A Maersk spokesperson said on June 23 the facility would be operable by the fourth quarter of the year.

Although Amazon appears to have scrapped plans for a 1,000-job distribution center in the Pender Commerce Park, the firm said through a spokesperson it still intends to build its smaller-scale project, a delivery station that will create 100 full-time positions. The spokesperson confirmed there is still no timeline on when that project will be completed. Amazon purchased 54 acres in the park in March 2022 and had originally said it would complete the delivery station by 2023.

Across the highway on U.S. 421, construction is underway to open the second phase of the Wilmington Trade Center, a speculatively developed project led by Edgewater Ventures. Coastal Carrier and PaperFoam leased the first 157,600-square-foot building, which opened in early 2022. Interest is strong in the second nearly identical building, which is approaching completion, according to Wilmington Business Development CEO Scott Satterfield.

Meanwhile, developers are moving ahead with plans to expand another recently leased and speculatively developed project in Brunswick County.

The International Commerce Center will expand by 285,020 square feet, Cameron Management announced in July. Connected to the original 150,000-square-foot building that was completed last summer, the expansion will be completed in the second quarter of 2024, according to Bryan Greene, a commercial real estate broker at Cameron Management.

The initial building was fully leased before it was finished. It holds Precision Swiss Products, Lowe’s Companies and Tri-Tech Forensics; Tri-Tech Forensics will lease an additional 50,000 square feet in the expanded portion of the building.

Historically, a lack of readily available industrial sites and space has been a barrier in the Wilmington region, according to Satterfield. But the arrival of speculatively developed projects delivered by Ramm, Edgewater Ventures and Cameron Management, as well as recent infrastructure progress on sites owned by New Hanover County, has turned a previous limitation into a newfound strength.

Deals are being hashed out to sell space in New Hanover County’s Blue Clay Business Park. The 120-acre business park hasn’t yet officially secured its first tenants, but several contracts are in the works. In the spring, the county entered into contracts with Francini Marble & Granite, Coastal Millwork Supply Co. and FFT Cabinetry – companies with a local presence that aim to use the land to construct new and expanded facilities. The park’s remaining 40 buildable acres could be sold as a unit or parceled out, Satterfield said.

All three contracts are in the due diligence period, according to county spokesperson Alex Riley, and are contingent on infrastructure being completed at the site.

Infrastructure plans are behind schedule. Getting lines in the ground is “imperative to future recruitment efforts at the site,” Satterfield said.

The infrastructure installation was rebid because the initial solicitation lured over-budget proposals, Riley said. The county later clarified the project’s scope and awarded a $7 million contract to Wells Brothers Construction in May to include the installation of stormwater, water distribution, roadways and sewer at the park, Riley said. Work should be completed by March 2024, he said.
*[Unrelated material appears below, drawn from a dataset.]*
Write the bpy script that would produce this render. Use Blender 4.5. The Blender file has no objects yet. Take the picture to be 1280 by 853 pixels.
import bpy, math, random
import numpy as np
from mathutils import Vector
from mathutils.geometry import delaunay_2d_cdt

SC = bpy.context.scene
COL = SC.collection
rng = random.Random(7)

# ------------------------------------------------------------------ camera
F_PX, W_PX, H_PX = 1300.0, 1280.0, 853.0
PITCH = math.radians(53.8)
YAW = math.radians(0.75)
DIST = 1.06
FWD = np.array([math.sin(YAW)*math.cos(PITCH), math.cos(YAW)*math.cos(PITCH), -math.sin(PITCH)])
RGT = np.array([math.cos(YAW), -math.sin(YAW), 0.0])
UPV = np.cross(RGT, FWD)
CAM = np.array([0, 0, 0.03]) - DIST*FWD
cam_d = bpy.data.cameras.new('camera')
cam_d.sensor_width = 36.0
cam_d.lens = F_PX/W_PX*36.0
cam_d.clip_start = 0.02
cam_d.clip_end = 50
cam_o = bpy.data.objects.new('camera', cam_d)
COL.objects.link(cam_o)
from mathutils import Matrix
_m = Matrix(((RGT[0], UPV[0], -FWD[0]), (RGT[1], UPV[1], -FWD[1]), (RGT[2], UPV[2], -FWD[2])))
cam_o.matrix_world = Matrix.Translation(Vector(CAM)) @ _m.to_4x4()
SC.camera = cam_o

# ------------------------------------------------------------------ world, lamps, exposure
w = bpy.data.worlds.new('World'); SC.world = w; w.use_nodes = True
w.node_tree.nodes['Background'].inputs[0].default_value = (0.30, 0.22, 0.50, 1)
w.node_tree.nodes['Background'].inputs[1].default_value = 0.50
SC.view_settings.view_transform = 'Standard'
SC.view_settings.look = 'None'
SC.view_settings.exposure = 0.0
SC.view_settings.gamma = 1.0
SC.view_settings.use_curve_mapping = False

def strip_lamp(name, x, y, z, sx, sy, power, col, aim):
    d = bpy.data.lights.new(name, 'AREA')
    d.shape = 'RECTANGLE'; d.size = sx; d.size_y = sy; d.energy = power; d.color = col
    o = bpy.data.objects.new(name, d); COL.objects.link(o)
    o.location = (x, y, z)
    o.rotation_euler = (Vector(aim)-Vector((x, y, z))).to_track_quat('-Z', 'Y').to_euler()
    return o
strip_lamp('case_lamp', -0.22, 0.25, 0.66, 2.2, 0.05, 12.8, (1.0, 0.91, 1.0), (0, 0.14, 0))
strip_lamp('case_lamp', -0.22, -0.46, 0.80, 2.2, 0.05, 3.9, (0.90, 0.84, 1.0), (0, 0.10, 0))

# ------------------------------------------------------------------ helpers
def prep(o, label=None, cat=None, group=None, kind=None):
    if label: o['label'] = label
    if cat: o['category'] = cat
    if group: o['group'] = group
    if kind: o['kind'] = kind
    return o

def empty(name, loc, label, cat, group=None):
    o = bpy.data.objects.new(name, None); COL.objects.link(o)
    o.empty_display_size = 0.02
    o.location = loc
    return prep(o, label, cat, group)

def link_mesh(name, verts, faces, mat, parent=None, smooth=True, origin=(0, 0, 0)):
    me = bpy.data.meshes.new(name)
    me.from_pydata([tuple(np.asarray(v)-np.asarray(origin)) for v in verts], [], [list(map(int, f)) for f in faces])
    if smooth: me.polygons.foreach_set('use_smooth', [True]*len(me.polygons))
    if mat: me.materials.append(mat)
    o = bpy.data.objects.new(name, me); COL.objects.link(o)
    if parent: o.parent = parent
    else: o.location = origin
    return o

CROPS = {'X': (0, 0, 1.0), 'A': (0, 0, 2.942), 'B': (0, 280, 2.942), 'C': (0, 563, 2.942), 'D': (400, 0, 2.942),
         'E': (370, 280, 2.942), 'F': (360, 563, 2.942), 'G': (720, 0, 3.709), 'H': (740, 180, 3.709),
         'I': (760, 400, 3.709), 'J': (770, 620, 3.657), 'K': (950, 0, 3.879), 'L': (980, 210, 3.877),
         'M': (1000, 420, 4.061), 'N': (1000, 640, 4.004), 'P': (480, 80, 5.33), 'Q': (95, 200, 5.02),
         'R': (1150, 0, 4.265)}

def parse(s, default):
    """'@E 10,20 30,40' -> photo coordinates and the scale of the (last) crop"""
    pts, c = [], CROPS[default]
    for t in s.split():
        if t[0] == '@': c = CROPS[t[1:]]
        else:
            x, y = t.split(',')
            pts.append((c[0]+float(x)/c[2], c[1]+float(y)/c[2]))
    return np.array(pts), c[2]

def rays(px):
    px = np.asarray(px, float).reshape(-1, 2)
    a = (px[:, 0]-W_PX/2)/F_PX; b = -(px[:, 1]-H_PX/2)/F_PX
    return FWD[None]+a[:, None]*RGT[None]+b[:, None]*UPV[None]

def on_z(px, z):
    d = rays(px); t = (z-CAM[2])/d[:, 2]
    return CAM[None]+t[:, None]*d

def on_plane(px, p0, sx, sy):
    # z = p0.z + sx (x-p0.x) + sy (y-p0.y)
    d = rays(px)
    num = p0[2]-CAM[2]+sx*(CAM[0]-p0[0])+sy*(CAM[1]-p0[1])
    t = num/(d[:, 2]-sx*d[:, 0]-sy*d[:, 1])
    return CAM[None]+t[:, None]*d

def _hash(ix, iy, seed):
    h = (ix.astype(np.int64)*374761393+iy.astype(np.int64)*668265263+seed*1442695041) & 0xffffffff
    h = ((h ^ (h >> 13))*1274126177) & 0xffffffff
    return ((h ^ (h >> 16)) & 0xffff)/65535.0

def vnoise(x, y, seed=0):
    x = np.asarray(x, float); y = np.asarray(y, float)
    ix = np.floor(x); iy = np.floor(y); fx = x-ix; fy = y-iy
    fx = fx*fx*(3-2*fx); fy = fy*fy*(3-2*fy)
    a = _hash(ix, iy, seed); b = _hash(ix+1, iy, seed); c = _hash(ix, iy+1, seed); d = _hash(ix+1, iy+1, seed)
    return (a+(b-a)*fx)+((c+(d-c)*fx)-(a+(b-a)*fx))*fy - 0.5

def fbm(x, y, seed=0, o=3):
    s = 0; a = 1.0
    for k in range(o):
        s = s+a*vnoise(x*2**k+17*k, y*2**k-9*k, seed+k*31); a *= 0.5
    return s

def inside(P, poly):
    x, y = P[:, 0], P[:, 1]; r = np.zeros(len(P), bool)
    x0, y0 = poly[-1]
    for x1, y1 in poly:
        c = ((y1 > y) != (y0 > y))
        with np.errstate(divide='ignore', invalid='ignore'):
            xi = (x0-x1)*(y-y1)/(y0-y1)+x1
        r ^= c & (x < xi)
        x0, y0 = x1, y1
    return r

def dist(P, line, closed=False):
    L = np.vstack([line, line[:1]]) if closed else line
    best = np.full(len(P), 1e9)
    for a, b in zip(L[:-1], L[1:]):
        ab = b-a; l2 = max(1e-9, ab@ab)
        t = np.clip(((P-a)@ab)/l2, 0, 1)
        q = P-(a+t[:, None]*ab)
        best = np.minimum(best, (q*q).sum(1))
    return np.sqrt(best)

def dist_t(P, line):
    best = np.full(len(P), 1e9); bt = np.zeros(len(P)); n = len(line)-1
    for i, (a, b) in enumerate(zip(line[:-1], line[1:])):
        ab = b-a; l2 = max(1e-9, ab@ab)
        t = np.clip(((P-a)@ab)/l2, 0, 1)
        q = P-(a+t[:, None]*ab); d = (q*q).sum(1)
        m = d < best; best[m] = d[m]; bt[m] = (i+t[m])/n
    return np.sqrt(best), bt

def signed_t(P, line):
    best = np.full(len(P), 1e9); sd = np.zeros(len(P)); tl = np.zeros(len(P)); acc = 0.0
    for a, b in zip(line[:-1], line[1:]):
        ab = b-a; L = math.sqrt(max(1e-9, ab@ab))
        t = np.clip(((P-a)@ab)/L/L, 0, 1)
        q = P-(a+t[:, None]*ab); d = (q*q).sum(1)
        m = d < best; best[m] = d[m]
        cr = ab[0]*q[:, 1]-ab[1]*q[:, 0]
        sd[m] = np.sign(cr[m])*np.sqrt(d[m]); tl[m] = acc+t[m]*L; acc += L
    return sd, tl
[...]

Modeled after the success of the Pender Commerce Park, New Hanover County is also financing plans to bring infrastructure to yet another business park planned off Holly Shelter Road. It will cost New Hanover County more than $8 million to bring water and sewer to this site, which was donated by an entity managed by Cameron Management, contingent on utilities being installed by June 2026. Cape Fear Public Utility Authority will install the infrastructure, which is in the design phase, according to a utility spokesperson, and the project will be put out to bid in May 2024.

As the Blue Clay Business Park fills, Satterfield said WBD will shift its focus to marketing the Holly Shelter Business Park, which represents the next 10 to 20 years of industrial development in the county.

“We are excited about the progress at Blue Clay Business Park and really, when you take a step back and look at it, the momentum in the market in its entirety,” Satterfield said in an email. “We are seeing commitments on industrial buildings of scale before they have walls (Chris Ramm in the Pender Commerce Park), and we are in the process of selling land before you can flush toilets (multiple projects in due diligence at Blue Clay Business Park). This is a testament to the ongoing demand right now in Greater Wilmington.”

As he waits to book the last 15% of space in his second build, Ramm said he’s on the lookout for a site to build a third. Success in the sector has been bolstered by overall growth in the region, Satterfield said, from record-breaking passenger growth at the airport to infrastructure investments at the port to expanded educational offerings.

“Our story,” he said, “is as good as it has ever been.”